**DATASET EXTRACT**
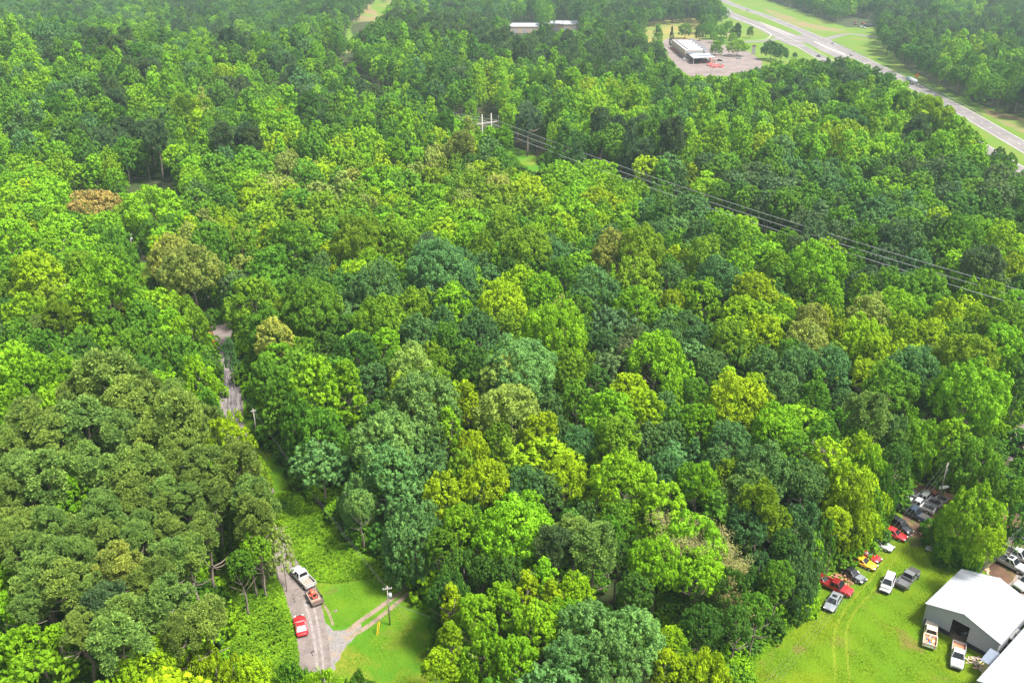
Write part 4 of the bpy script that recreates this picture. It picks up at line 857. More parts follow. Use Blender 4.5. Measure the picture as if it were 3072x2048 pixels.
        for s in (-1, 1):
            pane(e, 'side_window', (xm + .04, s * w, z0), (x1, s * w, z0), (X1, s * Wt, z1), (Xm + .04, s * Wt, z1), .10, glass)
            pane(e, 'side_window', (x0, s * w, z0), (xm - .04, s * w, z0), (Xm - .04, s * Wt, z1), (X0, s * Wt, z1), .10, glass)
            MB().box(x1 - .35, x1 - .2, s * (W + .1) - .11, s * (W + .1) + .11, hh, hh + .17).build('mirror', M_blk, e)
        MB().box(-k - .14, -k - .01, -W * .95, W * .95, .42, .62).build('rear_bumper', M_chrome if m in (M_white, M_cream) else M_blk, e, bevel=.02)
        if sunroof: MB().box(Xm - .35, Xm + .3, -Wt * .6, Wt * .6, bt - .01, bt + .012).build('sunroof', M_glass, e)
        if hoodless: MB().box(x1 + .12, k - .15, -W * .8, W * .8, hh - .14, hh + .05).build('engine_bay', M_engine, e)
    MB().box(k - .06, k + .06, -W * .72, W * .72, .36, .60).build('front_bumper', M_blk if m not in (M_cream,) else M_chrome, e, bevel=.02)
    for s in (-1, 1):
        MB().box(k - .18, k + .015, s * W * .66 - .17, s * W * .66 + .13 * (1 if s > 0 else 1), .56, .70).build('headlight', M_lamp, e)
        MB().box(-k - .012, -k + .10, s * W * .72 - .10, s * W * .72 + .10, .60, .78).build('tail_light', M_red, e)
    wr = .34 if kind != 'pickup' else .39; wb = .62 * k if kind != 'pickup' else .66 * k; i = 0
    for sx in (-1, 1):
        for s in (-1, 1):
            i += 1
            if i <= wheels: wheel(e, sx * wb, s * (W - .07), wr, .24, rim)
    return e
def debris(name, px, py, r, mats, n, label, cat, seed, h=.35, lng=.5, onto=0, where=None):
    rr = random.Random(seed); p = where if where is not None else un(px, py); e = empty(name, (p.x, p.y, onto), 0, label, cat)
    for k in range(n):
        mb = MB(); a = rr.uniform(0, 6.28); d = r * math.sqrt(rr.random()); M = Matrix.Translation((math.cos(a) * d, math.sin(a) * d, rr.uniform(.05, h) * (1.1 - d / r))) @ Matrix.Rotation(rr.uniform(0, 6.28), 4, 'Z') @ Matrix.Rotation(rr.uniform(-.5, .5), 4, 'Y')
        l_, w_ = lng * rr.uniform(.5, 1.3), .10 * rr.uniform(.6, 1.5); mb.box(-l_, l_, -w_, w_, -.05, .05, M); mb.build('piece', rr.choice(mats), e)
    return e
# lane traffic
vehicle('coupe', (907, 1900), (897, 1852), 'glossy red coupe parked at the lane edge', M_redp, sc_=.98, glass=plain('glass with painted reflection', (.35, .38, .42), .12))  # pale glass colour paints in a bright reflection
# the white pickup with a loaded bed, towing
vehicle('pickup', (927, 1752), (889, 1712), 'dirty white pickup with a loaded bed towing the trailer', M_white, bed=plain('bed load', (.25, .22, .18), .9, var=.6, scale=5))
tp = un(943, 1792, .4); th = math.atan2(*(un(897, 1715, .4) - un(930, 1772, .4)).yx)
e = empty('trailer', (tp.x, tp.y, .03), th, 'flat utility trailer hitched behind the dirty white pickup', 'trailer')
M_ored = plain('orange red equipment paint', (.62, .10, .05), .5, var=.3, scale=4); M_plank = plain('trailer planks', (.30, .22, .17), .9, var=.3)
for k in range(8): MB().box(-1.7, 1.7, -.9 + k * .226, -.9 + k * .226 + .2, .42, .47).build('plank', M_plank, e)
fr = MB(); [fr.box(-1.78, 1.78, s * .96 - .04, s * .96 + .04, .36, .48) for s in (-1, 1)]; [fr.box(-1.78, 1.78, s * .96 - .025, s * .96 + .025, .82, .87) for s in (-1, 1)]
[fr.box(x - .03, x + .03, s * .96 - .03, s * .96 + .03, .48, .82) for s in (-1, 1) for x in (-1.7, -.6, .6, 1.7)]; fr.build('frame', M_blk, e)
MB().tube([(1.75, .6, .42), (2.7, 0, .45)], .05, 6).tube([(1.75, -.6, .42), (2.7, 0, .45)], .05, 6).build('tongue', M_blk, e)
MB().box(-1.88, -1.8, -.9, .9, .45, 1.25).build('tail_ramp', plain('rusty mesh ramp', (.20, .14, .12), .8), e)
for s in (-1, 1): wheel(e, -.2, s * 1.12, .33, .2)
e2 = empty('riding_mower', (tp.x, tp.y, .50), th, 'orange red riding mower strapped on the trailer', 'mower')
e2.location = (tp.x + math.cos(th) * .45, tp.y + math.sin(th) * .45, .50)
loft(MB(), [(-.2, .30, .25, .45, .62, .02), (.5, .34, .2, .5, .78, .04), (.95, .28, .2, .45, .66, .02)]).build('hood', M_ored, e2, True); MB().box(-.95, -.2, -.38, .38, .18, .42).build('chassis', M_ored, e2, bevel=.03)
MB().box(-.85, -.45, -.22, .22, .42, .55).box(-.9, -.8, -.22, .22, .5, .95).build('seat', M_blk, e2); MB().box(-.4, .4, -.62, .62, .08, .22).build('cutting_deck', M_ored, e2, bevel=.04)
MB().tube([(-.1, 0, .6), (-.3, 0, .9)], .02, 5).tube([(-.30, -.14, .9), (-.34, 0, .96), (-.30, .14, .9)], .02, 5).build('steering_wheel', M_blk, e2)
for x, s, r in ((-.6, 1, .28), (-.6, -1, .28), (.7, 1, .19), (.7, -1, .19)): wheel(e2, x, s * .45, r, .16, M_lamp)
e3 = empty('fuel_can', (tp.x - math.cos(th) * 1.2, tp.y - math.sin(th) * 1.2, .50), .3, 'small red can at the back of the trailer', 'can')
MB().box(-.16, .16, -.12, .12, 0, .3).build('body', M_ored, e3, bevel=.03); MB().tube([(.08, 0, .28), (.2, 0, .42)], .025, 6).build('spout', M_yellow, e3)

GC = 'wrecks parked along the tree line'
N9 = lambda x, y: tz(9, x, y)
vehicle('sedan', N9(1062, 965), N9(1010, 1050), 'silver sedan with dark sunroof nosed down the lawn', M_silver, group=GC, sunroof=True)
vehicle('pickup', N9(975, 870), N9(1120, 935), 'crushed faded red pickup beside the silver sedan', M_redold, group=GC, roofm=M_maroon, hood=None, bed=M_maroon, wheels=3)
vehicle('coupe', N9(930, 830), N9(1010, 880), 'maroon car body half hidden in weeds above the red pickup', M_maroon, group=GC, sc_=.9, wheels=2)
vehicle('coupe', N9(1130, 790), N9(1215, 845), 'charcoal car with open bonnet under the trees', M_blackp, group=GC, hood=M_silver)
vehicle('coupe', N9(1200, 715), N9(1290, 755), 'bright yellow coupe in the row of wrecks', M_yellow, group=GC)
vehicle('coupe', N9(1240, 655), N9(1320, 705), 'red car with pale windscreen behind the yellow coupe', M_redp, group=GC, glass=M_lamp, sc_=1.0)
vehicle('coupe', N9(1320, 590), N9(1405, 628), 'white coupe pulled out of the shrub', M_white, group=GC)
vehicle('sedan', N9(1400, 515), N9(1505, 560), 'red sedan beside the black suv', M_redp, group=GC, sc_=.98)
vehicle('suv', N9(1450, 455), N9(1545, 515), 'black suv parked above the red sedan', M_blackp, group=GC, glass=M_glass)
vehicle('pickup', N9(1530, 370), N9(1640, 425), 'navy wreck of a pickup without its front', M_navy, group=GC, hoodless=True, wheels=3)
vehicle('pickup', N9(1700, 375), N9(1550, 315), 'white crew cab pickup with black open bed', M_white, group=GC)
vehicle('pickup', N9(1740, 335), N9(1600, 275), 'second white pickup tight behind the first', M_white, group=GC, hoodless=True)
vehicle('pickup', N9(1780, 300), N9(1690, 262), 'rust topped wreck at the far end of the row', M_dirtywhite, group=GC, sc_=.8, roofm=plain('rusty sheet', (.28, .09, .05), .9, var=.4), wheels=2)
vehicle('suv', N9(1430, 845), N9(1395, 925), 'battered white jeep with smashed nose on the lawn', M_white, hoodless=False, hood=M_dirtywhite, wheels=4)
vehicle('pickup', N9(1510, 895), N9(1595, 805), 'grey stripped pickup on the lawn beside the white jeep', M_grayp, hoodless=True, bed=plain('ribbed grey bed', (.10, .10, .10), .7))
vehicle('pickup', N9(1700, 1300), N9(1715, 1170), 'old cream pickup with orange scrap in its bed', M_cream, bed=M_linerm, sc_=.98)
vehicle('pickup', N9(1905, 1300), N9(1885, 1465), 'clean white pickup with tan bed liner by the barn', M_white, bed=M_linerm, sc_=.95)
vehicle('pickup', N9(2170, 700), N9(2335, 785), 'white pickup with sunroof in the truck yard', M_white, sunroof=True, wheels=4)
vehicle('pickup', N9(2225, 655), N9(2375, 720), 'white pickup behind the sunroof one', M_white)
vehicle('pickup', N9(2440, 850), N9(2320, 910), 'white truck entering at the edge of the picture by the barn roof', M_white)
vehicle('sedan', N9(2270, 530), N9(2370, 580), 'black wreck parked behind the mesh fence', M_blackp, hood=M_dirtywhite)
vehicle('van', N9(2225, 1330), N9(2330, 1190), 'pale van squeezed between the two barns', M_dirtywhite)
# cargo in the cream pickup
p = un(*N9(1706, 1272), .8)
debris('scrap_load', 0, 0, .75, [plain('orange scrap', (.75, .25, .03), .6), plain('blue scrap', (.10, .18, .36), .6), plain('pale scrap', (.6, .58, .5), .6)], 12, 'orange and blue scrap heaped in the cream pickup bed', 'scrap', 5, .35, .4, onto=.68, where=p)
debris('debris_pile', *N9(1085, 845), 2.2, [plain('red brown debris', (.30, .12, .07), .9, var=.4), plain('pale debris', (.40, .22, .15), .9)], 60, 'heap of reddish brown debris between the wrecks', 'debris', 7, .5, .5)
debris('firewood_pile', *N9(2025, 1430), 1.3, [plain('split firewood', (.55, .40, .28), .9, var=.3), M_dead], 40, 'loose pile of pale split wood beside the lean to', 'wood', 8, .6, .35)
debris('timber_stack', *N9(2075, 785), 1.0, [plain('old timber', (.50, .33, .20), .9, var=.3)], 14, 'short pile of logs at the barn back corner', 'wood', 9, .3, .8)
debris('scrap_heap', *N9(925, 1035), .9, [M_blk, M_bark], 12, 'dark scrap frame in the weeds left of the silver sedan', 'scrap', 10, .3, .6)
debris('wreck_parts', *N9(1580, 270), 1.0, [plain('blue tarp', (.06, .22, .55), .6), M_dirtywhite], 10, 'blue tarp and white panels beyond the two white pickups', 'scrap', 14, .8, .5)
debris('loose_bumper', *N9(1555, 540), .5, [M_dirtywhite], 3, 'loose pale bumper on the dirt in front of the black suv', 'car part', 15, .1, .4)
e = empty('bench', un(*N9(1705, 662)), -.5, 'white weathered bench seat on the lawn by the weeds', 'bench'); MB().box(-.8, .8, -.25, .25, .35, .45).build('seat', M_dirtywhite, e, bevel=.02); MB().box(-.8, .8, .2, .28, .45, .9).build('backrest', M_dirtywhite, e)
for s in (-.7, .7): MB().box(s - .04, s + .04, -.22, .22, 0, .35).build('leg', M_blk, e)
e = empty('pallet', un(*N9(2125, 628)), .5, 'dark wooden pallet stack leaning in the tall weeds', 'pallet')
e.location.z = .9
for k in range(6): MB().box(-.7, .7, -.6 + k * .21, -.6 + k * .21 + .16, .12, .15).build('slat', M_plank, e)
for k in (-.6, 0, .6): MB().box(k - .05, k + .05, -.6, .6, -.9, .12).build('bearer', M_plank, e)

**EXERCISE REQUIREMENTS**
Gather each line of the listing that holds the string "picture".

**OUTPUT FOR THIS TASK**
Write part 4 of the bpy script that recreates this picture. It picks up at line 857. More parts follow. Use Blender 4.5. Measure the picture as if it were 3072x2048 pixels.
vehicle('pickup', N9(2440, 850), N9(2320, 910), 'white truck entering at the edge of the picture by the barn roof', M_white)